The low-slung trouser fellows tend to be between 14 and 27 years old, with a hard-boiled attitude. They have a take-it-or-leave-it mentality, are not yet certain of what direction life should take, and generally seek or take the approval of only their peers.

Their thoughts when you disapprove: “Stuff it!” (I was once a teenager myself, and I remember wearing slashed jeans, with the names of my favourite footballers, and a girl, written all over). This low-slung ‘balancing’ group are, on the whole, unsure of what to do in life or about life.

It has S4 and S6 vacationists, campusers, early career professionals, one hit musicians and other pseudo-celebrities. One preacher I heard in church linked the ‘balancing’ fashion to people of certain sexual orientation – I am not sure that that message sunk to any depth, or let alone how legitimate it is, but who knows?
I would say, though, that if there is any blame to throw around for the entire ‘balancing’ thing, it should be squarely on President Museveni.

You see, he ushered in peace, opening the way for loose trousers. In the days I was a teenager, before Museveni took power, even if they had been there we could not have afforded to wear ‘balancing’ trousers, as the insecurity of the day frequently resulted in sudden announcements of duka, duka kimbia, kimbia (run, run). The security-conscious Ugandans of the time had to have properly secured trousers, didn’t they? With everyone running their own direction at the slightest rumour in town, the ‘balanced’ trousers would be the only ones with a definite direction – down to the ankles.

The conventional waist line is the average guy, for whom life is moving but maybe not quickly enough. He is likely to be a mid-level civil servant, a middle management professional, a contented teacher, in an average age group of 32-52 years. For this lot, life though okay can be a grind, with the odd excitement coming only with a promotion or an overseas trip. Security of job is reflected in security of belt around the waist; security of person is in right-fitting clothes.

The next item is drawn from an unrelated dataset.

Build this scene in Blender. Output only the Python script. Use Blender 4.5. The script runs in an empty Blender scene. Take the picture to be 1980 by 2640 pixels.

The third group, with trousers belted above the belly button (the very antithesis of the girly kundi show), could be the Congolese musician or a prosperous pastor, aged 45-60. This is the “Now I have emerged” sort, typified by the newly rich Kikuubo merchant or shopping mall-constructing tycoon. This group buys over-sized clothes. In the 1970s, they would likely be the mafuta mingi merchant class.

The fourth group wear suspenders, like in classical movies. They are the ‘I have made it, happily retired, no need to work, enough grandchildren and sufficient investments’ group with age range 65-75 years. Like the young ‘balancing’ guys at the other end of the spectrum, these guys also may not own a belt – suspenders are sufficient. Wearing suspenders reeks of power and authority. I suspect many in the Ugandan Cabinet fall in this category, though I have not espied suspenders on our ministers’ torsos (it is unlikely that any minister is ‘balancing’).

It really is a Pyramid of Waists – broad at the bottom, narrow at top, moving up the anatomy. The bigger group – the young men – are at the bottom and there is a tight, if sub-conscious, battle to climb up to the narrow apex of the pyramid. Man, where do you belong? Myself…….just pass me my belt.